Fahrenheit 451 okuyup çevirisini beğenen kimse görmedim. Tabii sadece KY’de 120.000 civarında satılmış bir kitap için benim 10-15 kişiden duyduğum eleştiriler pek bir anlam ifade etmez.

Yayıncılık genel geçer kuralların birebir işlemediği bir sektör. Başlıca nedeni de telif mevzusu, eğer okumak istediğiniz bir kitap telifliyse sadece 1 yayınevinden almak zorundasınız veya o kitabı okumayacaksınız.

Onun için okurlar bunu hak ediyor türü söylemler yerinde değil, okurların tercih hakkı olsa ve ısrarla gidip kötü çeviriyi tercih etseler bunu söyleyebilirsiniz ama böyle bir durum söz konusu değil.

Alastair Reynolds 'un Keşif Uzayı kitabını merak ediyorum ama İndie yayınevinin çevirmen tercihini de biliyorum. Kitabı felsefe bölümünden yeni mezun olmuş bir arkadaşa ve üniversite öğrencisi bir arkadaşa çevirttirmişler.
Ben bu kitapları alıp okumaya çalışırsam kötü çeviriyi ve İndie Yayınevini hak ediyor mu olacağım yoksa Alastair Reynolds okumak isteyen birisi mi?

Fahrenheit 451 de filmi çıktıktan sonra çok satıldı. Kitabı alan çoğu kişi filmin etkisiyle almış olamaz mı? İnsanın en sık yaptığı hatalardan birisi herkesi veya çoğunluğu kendisi ve kendi çevresindeki insanlar gibi sanması. Diziler ve filmlerin yarattığı coşku sayesinde bazı kitaplar bu şekilde geniş kitlelere ulaşabiliyor.

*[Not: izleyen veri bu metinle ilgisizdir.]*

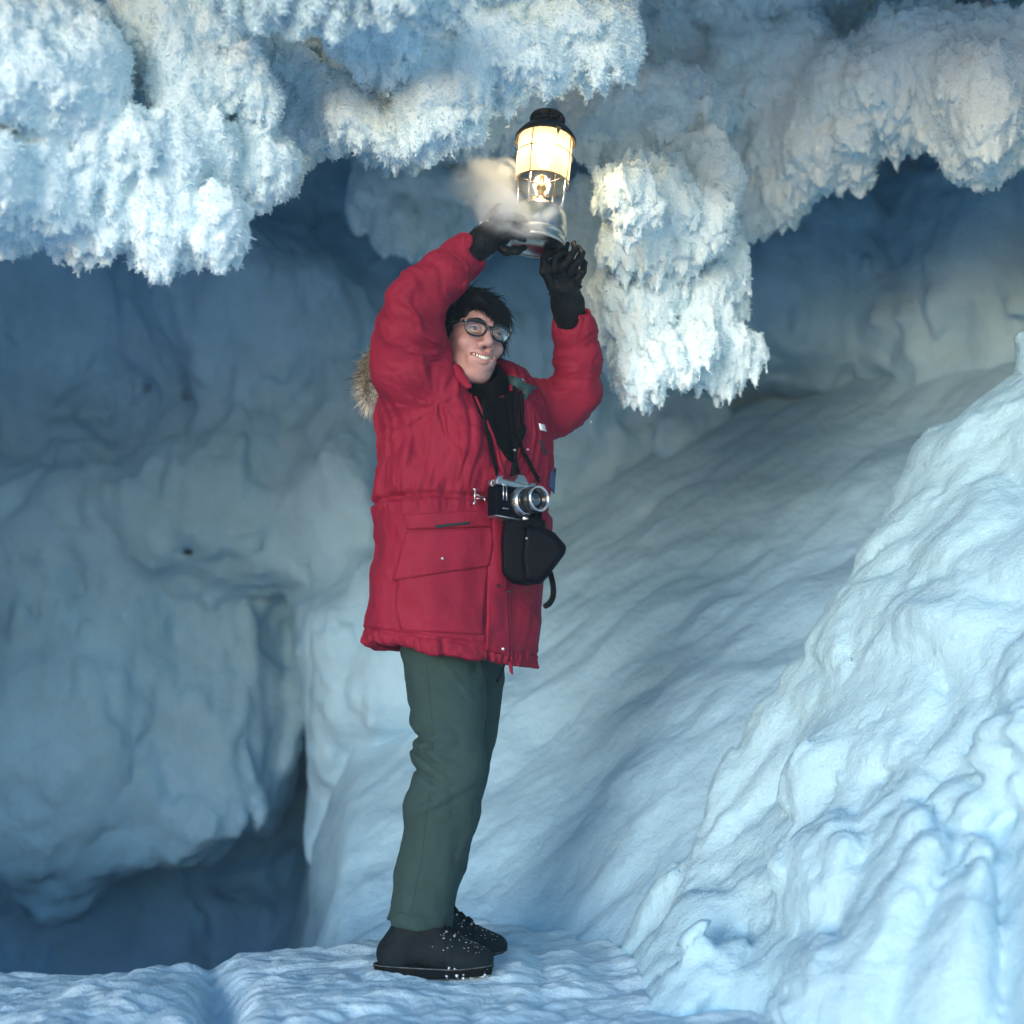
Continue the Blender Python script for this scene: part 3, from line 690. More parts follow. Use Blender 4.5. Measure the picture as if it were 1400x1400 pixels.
# patch pocket with flap
patch('pocket_top', [(551, 703), (556, 724)], [(673, 697), (674, 720)], PARKA_M, parka, 0.003, 0.005, 24, 6)
patch('pocket_slit', [(594, 718), (596, 722)], [(641, 713), (642, 717)], LINING_M, parka, 0.007, 0.002, 16, 3, relaxn=0)
patch('pocket_flap', [(556, 727), (548, 757), (538, 794)], [(672, 722), (674, 745), (669, 773)], PARKA_M, parka, 0.008, 0.005, 30, 18, 0.006)
patch('pocket_bag', [(546, 770), (540, 830), (548, 862)], [(668, 770), (662, 830), (660, 868)], PARKA_M, parka, 0.002, 0.005, 24, 24, 0.006)
patch('placket', [(676, 640), (674, 700), (666, 790), (664, 888)], [(690, 650), (693, 720), (692, 800), (697, 897)], PARKA_M, parka, 0.006, 0.006, 12, 50, 0.003)
seam('front_edge', [(694, 800), (697, 860), (699, 917)], PARKA_M, parka, 0.0045, 0.003)
def snap(px, py, mt=METAL_M, r=0.0042):
    p, nn = hit(px, py, 0.020 if py > 700 else 0.009); b = MB(); q = nn.to_track_quat('Z', 'Y').to_matrix().to_4x4(); q.translation = p
    b.lathe([(0.0001, 0.0022), (r * 0.55, 0.002), (r * 0.9, 0.0008), (r, -0.0015), (r * 1.1, -0.003)], 14, q)
    return b.build('snap_button', mt, parka)
snap(604, 764); snap(686, 885); snap(680, 801, DARKMETAL_M); snap(694, 808, DARKMETAL_M); snap(625, 512, DARKMETAL_M, 0.003)
# toggle hook of bright metal
b = MB(); h0 = [hit(x, y, 0.012)[0] for x, y in ((646, 668), (645, 690), (648, 668), (648, 690), (649, 679), (660, 684))]
b.tube([h0[0], hit(650, 669, 0.016)[0]], 0.003, 8); b.tube([h0[1], hit(650, 688, 0.016)[0]], 0.003, 8)
b.tube([h0[2], h0[3]], 0.0022, 8); b.tube([hit(650, 674, 0.014)[0], hit(661, 679, 0.014)[0]], 0.0018, 8); b.tube([hit(650, 684, 0.014)[0], hit(661, 684, 0.014)[0]], 0.0018, 8)
b.tube([hit(661, 677, 0.014)[0], hit(662, 687, 0.014)[0]], 0.0026, 8)
b.build('toggle_hook', METAL_M, parka)
# collar, green hood lining, clip, thread label, badge
g = Grid((-0.24, 2.95, 1.42), (0.14, 3.55, 1.66), 0.0035, 0.3)
g.chain([P(604, 470, 3.28), P(606, 492, 3.16), P(622, 508, 3.10), P(640, 528, 3.06)], [0.014, 0.018, 0.016, 0.010], 0.012)
g.chain([P(606, 500, 3.18), P(600, 484, 3.24), P(612, 480, 3.36), P(640, 486, 3.42)], [0.02, 0.02, 0.024, 0.026], 0.012)
g.band(lambda x, y, z, d: -(0.005 * fbm(x * 25, y * 25, z * 25, 2)), 0.02)
V, Q = g.mesh(); mk('collar', V, Q, PARKA_M, parka)
g = Grid((-0.12, 3.05, 1.36), (0.16, 3.6, 1.64), 0.0035, 0.3)
g.chain([P(672, 502, 3.40), P(690, 514, 3.28)] + [tuple(hit(x, y, .004)[0]) for x, y in ((706, 524), (720, 534), (716, 546))], [0.018, 0.017, 0.013, 0.011, 0.005], 0.012)
g.chain([tuple(hit(x, y, .004)[0]) for x, y in ((706, 528), (720, 532), (732, 530))], [0.012, 0.011, 0.005], 0.01)
g.band(lambda x, y, z, d: -(0.006 * fbm(x * 22, y * 22, z * 22, 2)), 0.02)
V, Q = g.mesh(); mk('hood_lining', V, Q, GREEN_LINING, parka)
b = MB(); cc = [Vector(P(708 + 8 * math.cos(a), 520 + 4 * math.sin(a) + 2 * math.cos(a), 3.22)) for a in np.linspace(0, 2 * math.pi, 20)]
b.tube(cc, 0.0028, 8, False); b.tube([Vector(P(715, 522, 3.22)), Vector(P(720, 530, 3.215))], 0.005, 8); b.build('hood_clip', METAL_M, parka)
patch('thread_label', [(736, 579), (738, 588)], [(743, 581), (746, 590)], SNOWBIT_M, parka, 0.006, 0.002, 4, 4, Yd=3.25)
patch('badge', [(752, 646), (750, 664)], [(760, 640), (758, 676)], BLUE_M, parka, 0.004, 0.003, 4, 6, Yd=3.35)
patch('chest_slit', [(737, 602), (743, 620)], [(740, 601), (747, 622)], LINING_M, parka, 0.004, 0.002, 3, 8, relaxn=0)
# zip end and cord that hang at the hem
b = MB(); b.tube([P(697, 905, 3.12), P(699, 918, 3.12), P(701, 922, 3.12)], [0.005, 0.004, 0.002], 8); b.build('zip_end', PARKA_M, parka)
b = MB(); b.tube(cat_rom([P(692, 898, 3.22), P(689, 912, 3.2), P(684, 922, 3.19), P(679, 933, 3.19)], 4), 0.002, 6)
b.ball(P(680, 930, 3.19), 0.004, 5); b.build('drawcord', BLACK_CLOTH, parka)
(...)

Fahrenheit 451’in başarısı istisnai bir durum ve alanların önemli çoğunluğunun BKK takipçisi olmadığını rahatlıkla söyleyebiliriz sanırım, diğer kitapların satış rakamlarına bakarak. Aynı şekilde bu kitabı satın alanların da çevirmen ve çeviri kalitesi hakkında bir fikirleri olmadan bu kitabı almış olmalarını varsaymak yanlış olmayacaktır diye düşünüyorum.